--- start SOURCE MATERIAL ---

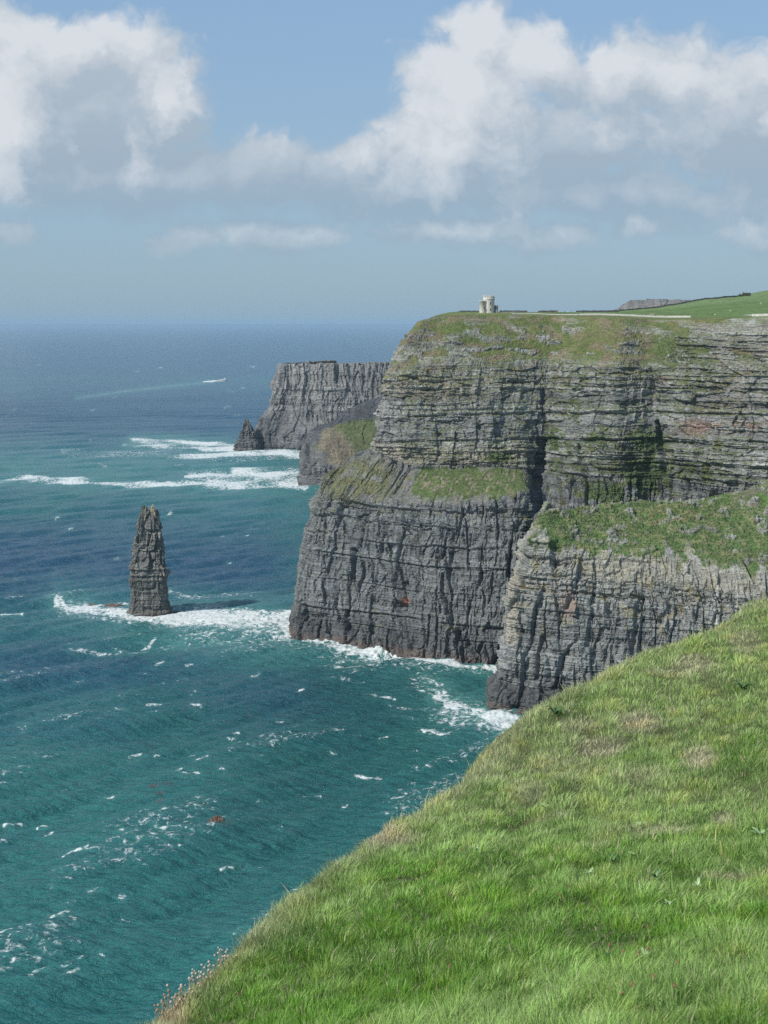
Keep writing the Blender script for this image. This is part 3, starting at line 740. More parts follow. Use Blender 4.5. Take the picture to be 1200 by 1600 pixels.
# ================================================================== SEA STACKS (closed lofts)
def stack(name, prof, y, seed, base, alt, mat, nseg=260, dz=0.35, depth=.8, amp=1.0, label='', cat='sea stack', top=None, tid=3.0, squash=1.0):
    """prof: list of (v, uL, uR) top to bottom"""
    pz = np.array([H - (v - HY) / F * y for v, a, b in prof]); xl = np.array([(a - CX) / F * y for v, a, b in prof]); xr = np.array([(b - CX) / F * y for v, a, b in prof])
    o = np.argsort(pz); pz, xl, xr = pz[o], xl[o], xr[o]
    zs = np.arange(-4, pz[-1] + dz * .5, dz)
    L = np.interp(zs, pz, xl); Rr = np.interp(zs, pz, xr)
    if len(zs) > 30: 
        L = blur(L, 1, 0); Rr = blur(Rr, 1, 0)
    th = np.linspace(.5 * np.pi, 2.5 * np.pi, nseg, endpoint=False)
    cx = (L + Rr) / 2; rx = (Rr - L) / 2 * ((.9 + .22 * sst(zs / zs[-1], .5, .7) * (1 - .7 * sst(zs / zs[-1], .85, 1.0))) if nseg > 200 else 1); ry = rx * depth
    ct = np.cos(th); st = np.sin(th)
    e = 0.6
    X = cx[:, None] + rx[:, None] * np.sign(ct) * np.abs(ct) ** e; Y = y + ry[:, None] * np.sign(st) * np.abs(st) ** e
    Z = np.broadcast_to(zs[:, None], X.shape).astype(np.float32)
    rm = rx.mean()
    s = th[None, :] * rm; SS = np.broadcast_to(s, X.shape).astype(np.float32)
    # periodic noise from x,y pairs
    q1 = fbm(X / 5 + Y * .31, Z / 18 + Y / 7, seed, 4); 
    ang = np.broadcast_to(th[None, :], X.shape)
    fl = ridge(X / 4.2 + 11, Y / 4.2 + Z / 40, seed + 1, 3)
    d1, t1, b1, _ = strata(SS, Z, seed + 2, 1.5, 5, 5, 1.6, 1.4, .7)
    d2, t2, b2, _ = strata(SS, Z, seed + 3, .5, 1.4, 2.5, .7, .6, .3)
    taper = np.clip(rx / (rx.max() * .6), .25, 1)[:, None]
    fa, fe = facet(SS / 3.4, Z / 8.5, seed + 11, 1.3); fb, fe_ = facet(SS / 2.2, Z / 3.0, seed + 12, 1.2)
    lowm = 1 - sst(Z / zs[-1], .38, .5)
    D = amp * taper * (fl * 1.2 + q1 * 1.2 + fa * 1.5 * (1 - .4 * lowm) + fb * .75 - 1.1 * (1 - sst(fe, 0, .2)) + d1 * (.15 + .7 * lowm) + d2 * (.3 + .5 * lowm)) * (1 - .45 * lowm)
    # buttresses that stop at different heights
    rs_ = np.random.RandomState(seed); K_ = 15
    kk_ = np.floor((th - th[0]) / (2 * np.pi) * K_ + .6 * np.sin(th * 3 + seed)).astype(int) % K_
    hk = rs_.uniform(.35, 1.02, K_)[kk_][None, :]; st_ = rs_.uniform(.04, .17, K_)[kk_][None, :]
    zr_ = Z / zs[-1] + .03 * q1
    D = D + rx[:, None] * (.06 - st_ * sst(zr_, hk - .01, hk + .025) - .06 * sst(zr_, hk * .6, hk * .6 + .03) * (1 - sst(zr_, hk - .01, hk + .02)))
    nx = ct; ny = st
    X2 = X + nx * D; Y2 = Y + ny * D
    # top with uneven spires
    if top is not None:
        for r in range(top):
            pass
    zt = Z.copy()
    jag = fbm(X * .45, Y * .45, seed + 8, 3)
    kf = sst(zs / zs[-1], .82, 1.0)[:, None]
    zt = zt + (jag * 3.5 + fa * 2.5) * kf * amp * (zs[-1] / 67)
    co = np.stack([X2, Y2, zt], -1)
    nr, nc = X.shape
    # cap
    capc = co[-1].mean(0) - np.array([0, 0, .6])
    rings = [co.reshape(-1, 3)]
    ring2 = co[-1] * .5 + capc * .5 + np.c_[np.zeros((nc, 2)), fbm(co[-1, :, 0], co[-1, :, 1], seed + 9, 2) * 1.0]
    ring3 = co[-1] * .06 + capc * .94
    allv = np.concatenate([co.reshape(-1, 3), ring2, ring3])
    faces = grid_faces(nr + 2, nc, True)
    C = np.ones((nr + 2, nc, 3), np.float32) * c3(base)
    Zc = np.concatenate([zt, ring2[None, :, 2], ring3[None, :, 2]]); Xc = np.concatenate([X, ring2[None, :, 0], ring3[None, :, 0]])
    SSc = np.broadcast_to(s, Zc.shape)
    sk = fbm(SSc / 1.6, Zc / 14, seed + 5, 4)
    C = mixc(C, alt, sst(sk + .3 * fbm(SSc / 8, Zc / 8, seed + 6), -.1, .5) * .8)
    tt = np.concatenate([t2, t2[-1:], t2[-1:]])
    C = C * (1 + .4 * (tt - .5))[..., None]
    C = mixc(C, c3((0.05, 0.05, 0.052)), (1 - sst(Zc + 2 * sk, tid * 2, tid * 4)) * .55)
    C = mixc(C, c3((0.15, 0.12, 0.10)), (1 - sst(Zc + sk, tid * .6, tid * 1.2)) * .7)
    C = mixc(C, c3((0.13, 0.135, 0.125)), (1 - sst(Zc / zs[-1], .15, .45)) * .5)
    C = mixc(C, c3((0.28, 0.24, 0.13)), sst(Zc / zs[-1], .85, 1.) * sst(sk, -.2, .3) * .7)
    me = fast_mesh(name, allv, faces, mat)
    set_attr(me, 'col', np.clip(C, .02, .6).reshape(-1, 3)); set_fattr(me, 'veg', np.zeros(len(allv)))
    o = link(name, me, label=label, category=cat)
    return o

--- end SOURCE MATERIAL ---

**SET PROBLEM:** Reproduce all of the material exactly, apart from the pictures.

**EXERCISE RESPONSE:**
Keep writing the Blender script for this image. This is part 3, starting at line 740. More parts follow. Use Blender 4.5. Take the picture to be 1200 by 1600 pixels.
# ================================================================== SEA STACKS (closed lofts)
def stack(name, prof, y, seed, base, alt, mat, nseg=260, dz=0.35, depth=.8, amp=1.0, label='', cat='sea stack', top=None, tid=3.0, squash=1.0):
    """prof: list of (v, uL, uR) top to bottom"""
    pz = np.array([H - (v - HY) / F * y for v, a, b in prof]); xl = np.array([(a - CX) / F * y for v, a, b in prof]); xr = np.array([(b - CX) / F * y for v, a, b in prof])
    o = np.argsort(pz); pz, xl, xr = pz[o], xl[o], xr[o]
    zs = np.arange(-4, pz[-1] + dz * .5, dz)
    L = np.interp(zs, pz, xl); Rr = np.interp(zs, pz, xr)
    if len(zs) > 30: 
        L = blur(L, 1, 0); Rr = blur(Rr, 1, 0)
    th = np.linspace(.5 * np.pi, 2.5 * np.pi, nseg, endpoint=False)
    cx = (L + Rr) / 2; rx = (Rr - L) / 2 * ((.9 + .22 * sst(zs / zs[-1], .5, .7) * (1 - .7 * sst(zs / zs[-1], .85, 1.0))) if nseg > 200 else 1); ry = rx * depth
    ct = np.cos(th); st = np.sin(th)
    e = 0.6
    X = cx[:, None] + rx[:, None] * np.sign(ct) * np.abs(ct) ** e; Y = y + ry[:, None] * np.sign(st) * np.abs(st) ** e
    Z = np.broadcast_to(zs[:, None], X.shape).astype(np.float32)
    rm = rx.mean()
    s = th[None, :] * rm; SS = np.broadcast_to(s, X.shape).astype(np.float32)
    # periodic noise from x,y pairs
    q1 = fbm(X / 5 + Y * .31, Z / 18 + Y / 7, seed, 4); 
    ang = np.broadcast_to(th[None, :], X.shape)
    fl = ridge(X / 4.2 + 11, Y / 4.2 + Z / 40, seed + 1, 3)
    d1, t1, b1, _ = strata(SS, Z, seed + 2, 1.5, 5, 5, 1.6, 1.4, .7)
    d2, t2, b2, _ = strata(SS, Z, seed + 3, .5, 1.4, 2.5, .7, .6, .3)
    taper = np.clip(rx / (rx.max() * .6), .25, 1)[:, None]
    fa, fe = facet(SS / 3.4, Z / 8.5, seed + 11, 1.3); fb, fe_ = facet(SS / 2.2, Z / 3.0, seed + 12, 1.2)
    lowm = 1 - sst(Z / zs[-1], .38, .5)
    D = amp * taper * (fl * 1.2 + q1 * 1.2 + fa * 1.5 * (1 - .4 * lowm) + fb * .75 - 1.1 * (1 - sst(fe, 0, .2)) + d1 * (.15 + .7 * lowm) + d2 * (.3 + .5 * lowm)) * (1 - .45 * lowm)
    # buttresses that stop at different heights
    rs_ = np.random.RandomState(seed); K_ = 15
    kk_ = np.floor((th - th[0]) / (2 * np.pi) * K_ + .6 * np.sin(th * 3 + seed)).astype(int) % K_
    hk = rs_.uniform(.35, 1.02, K_)[kk_][None, :]; st_ = rs_.uniform(.04, .17, K_)[kk_][None, :]
    zr_ = Z / zs[-1] + .03 * q1
    D = D + rx[:, None] * (.06 - st_ * sst(zr_, hk - .01, hk + .025) - .06 * sst(zr_, hk * .6, hk * .6 + .03) * (1 - sst(zr_, hk - .01, hk + .02)))
    nx = ct; ny = st
    X2 = X + nx * D; Y2 = Y + ny * D
    # top with uneven spires
    if top is not None:
        for r in range(top):
            pass
    zt = Z.copy()
    jag = fbm(X * .45, Y * .45, seed + 8, 3)
    kf = sst(zs / zs[-1], .82, 1.0)[:, None]
    zt = zt + (jag * 3.5 + fa * 2.5) * kf * amp * (zs[-1] / 67)
    co = np.stack([X2, Y2, zt], -1)
    nr, nc = X.shape
    # cap
    capc = co[-1].mean(0) - np.array([0, 0, .6])
    rings = [co.reshape(-1, 3)]
    ring2 = co[-1] * .5 + capc * .5 + np.c_[np.zeros((nc, 2)), fbm(co[-1, :, 0], co[-1, :, 1], seed + 9, 2) * 1.0]
    ring3 = co[-1] * .06 + capc * .94
    allv = np.concatenate([co.reshape(-1, 3), ring2, ring3])
    faces = grid_faces(nr + 2, nc, True)
    C = np.ones((nr + 2, nc, 3), np.float32) * c3(base)
    Zc = np.concatenate([zt, ring2[None, :, 2], ring3[None, :, 2]]); Xc = np.concatenate([X, ring2[None, :, 0], ring3[None, :, 0]])
    SSc = np.broadcast_to(s, Zc.shape)
    sk = fbm(SSc / 1.6, Zc / 14, seed + 5, 4)
    C = mixc(C, alt, sst(sk + .3 * fbm(SSc / 8, Zc / 8, seed + 6), -.1, .5) * .8)
    tt = np.concatenate([t2, t2[-1:], t2[-1:]])
    C = C * (1 + .4 * (tt - .5))[..., None]
    C = mixc(C, c3((0.05, 0.05, 0.052)), (1 - sst(Zc + 2 * sk, tid * 2, tid * 4)) * .55)
    C = mixc(C, c3((0.15, 0.12, 0.10)), (1 - sst(Zc + sk, tid * .6, tid * 1.2)) * .7)
    C = mixc(C, c3((0.13, 0.135, 0.125)), (1 - sst(Zc / zs[-1], .15, .45)) * .5)
    C = mixc(C, c3((0.28, 0.24, 0.13)), sst(Zc / zs[-1], .85, 1.) * sst(sk, -.2, .3) * .7)
    me = fast_mesh(name, allv, faces, mat)
    set_attr(me, 'col', np.clip(C, .02, .6).reshape(-1, 3)); set_fattr(me, 'veg', np.zeros(len(allv)))
    o = link(name, me, label=label, category=cat)
    return o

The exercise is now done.